A Manolo le molesta cuando se lo recordamos. La última vez que se lo dije, hace unos días, y al ver su reacción, me propuse no volver a mencionarlo, aunque no sé si seré capaz de contenerme. Y no es que Manolo sea antipático, no van por ahí los tiros. Es un tipo divertido y lo sería aunque se empeñara en lo contrario. Los años le han clareado la coronilla, pero no le han borrado la cara de niño travieso, de personaje de tira cómica. Como tampoco es muy alto, su aspecto tiene algo infantil que debe desconcertar a quienes le tratan ahora y deben llamarle de usted.

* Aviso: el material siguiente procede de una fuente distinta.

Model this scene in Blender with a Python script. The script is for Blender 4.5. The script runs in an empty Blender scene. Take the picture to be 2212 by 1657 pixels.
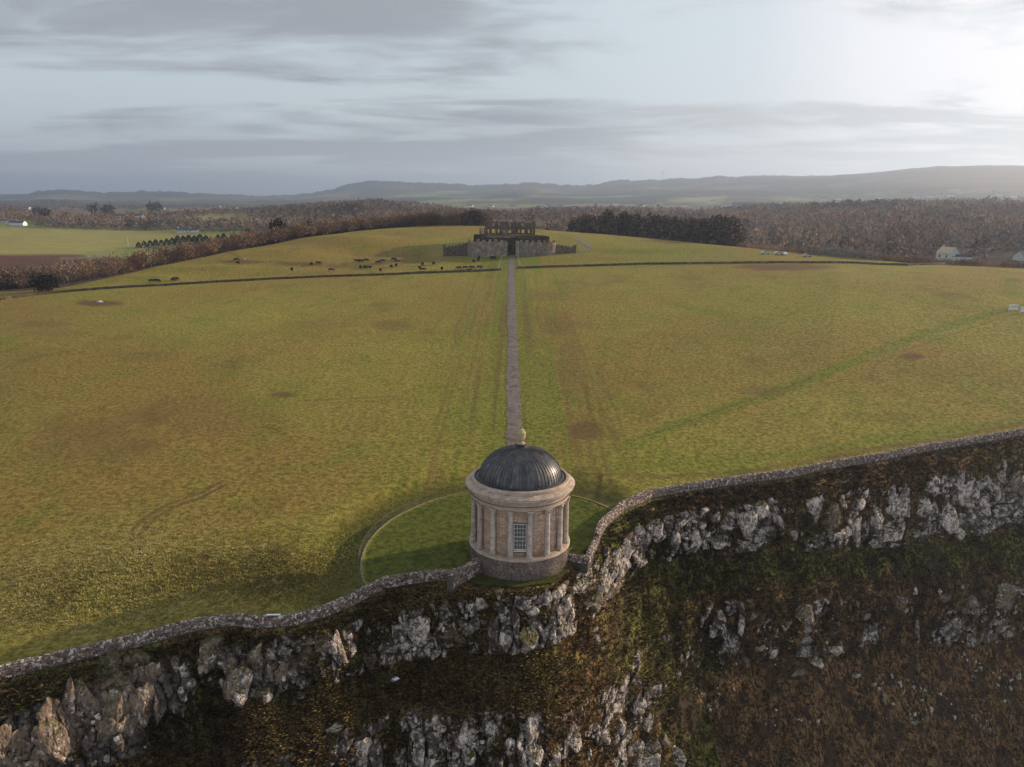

Yo le conocí cuando teníamos dieciséis o diecisiete años, tampoco es importante ser preciso en esto. No diré que me pareció un chaval distinto, porque no quiero que imaginen algo retorcido o sobrenatural. Sin embargo, es verdad que me sorprendió su personalidad desenfadada y su confianza en sí mismo. A esas edades, a los chicos les gusta darse importancia y él se la quitaba con un surtido de muecas que giraban cada situación, por solemne que fuera, hacia la comedia. No le recuerdo ni una sola borrachera atormentada; todas eran felices.
Siendo su buen carácter algo encomiable, lo que me fascinó de Manolo fue su manera de jugar al fútbol. La expresividad gestual y su alegría de existir se trasladaban al juego, de tal manera que hacía regates que eran trucos de ilusionismo en la ejecución y gags de humorista en el planteamiento. Pondré ejemplos. Si había que saltar sobre el balón, lo hacía con fingida aparatosidad para avanzar luego con paso firme y elegante; cuando recortaba a un rival, y una vez tumbado el otro, le dedicaba la mirada entre burlona y estupefacta del Correcaminos.
No era un faltón, tampoco piensen eso. Sólo se reía de los adversarios que le perseguían con aviesas intenciones. Cuando uno de aquellos depredadores completaba una acción de mérito, Manolo exclamaba: “¡Eso lo hago yo!”. Y los lobos aullaban.
Era una pieza codiciada, pero muy pocos consiguieron cazarlo. Tenía velocidad para escapar e intuición para esquivar las patadas. Contaba, además, con un cuerpo prodigiosamente robusto para su estatura y su peso. También tenía gol. La portería es un espacio que se ensancha o achica según la percepción y los complejos del atacante y Manolo siempre la observó como un mirador inmenso, libre de traumas.
No era regular porque no se puede tener todo y porque la genialidad tiene origen en un cortocircuito que apaga ciertas bombillas. No se cuidaba en absoluto o, para ser exactos, diré que se cuidaba absolutamente. Podía llegar al campo somnoliento o chupando la pata de una nécora. Podía ofuscarse con un truco fallido o con un adversario sin sentido del humor. Eso sí, llegado el día, los estallidos de talento le brotaban como un geiser. En cierta ocasión, y tras marcar uno de sus goles teatrales y fabulosos, un árbitro se puso a aplaudir sin que un solo rival le reprochara el gesto. Recuerdo que era un árbitro de gesto adusto y poco hablador, uno de esos tipos que han visto naves arder más allá de Orión.
Me consta que el Rayo Vallecano le ofreció jugar en su equipo juvenil y es probable que le llegaran otras ofertas que no comentó y debió desestimar con la misma rapidez. Supongo que no encontraba razones para cambiar una felicidad cierta por una felicidad improbable.
Poco antes del último partido de un torneo que ganaríamos con una victoria más, le propuse que organizáramos un plan especial de entrenamientos. Me respondió con una carcajada sonora y sincera, como si le hubiera contado el mejor chiste en años. Me felicitó por la broma y continuó a lo suyo.
La vida nos llevó luego por caminos distintos. Yo me hice periodista y tuve como trabajo ver partidos en los que casi siempre echaba de menos el ingenio de Manolo. Una y otra vez me digo que habría podido jugar en Primera División. No sé si hubiera sido Sabas o Maradona, pero estoy convencido de que tenía tanto talento como los mejores y algo más de imaginación. Cada año nos reunimos los amigos de entonces en las fiestas del pueblo y en algún momento, invariablemente, le decimos a Manolo qué bueno eras, cabrón. Antes de que rememoremos la anécdota del árbitro nos espanta con el gesto torcido. Me pregunto si lo hace por quitarse por importancia, porque le duele el recuerdo o porque al final perdimos ese partido que nos hubiera hecho campeones.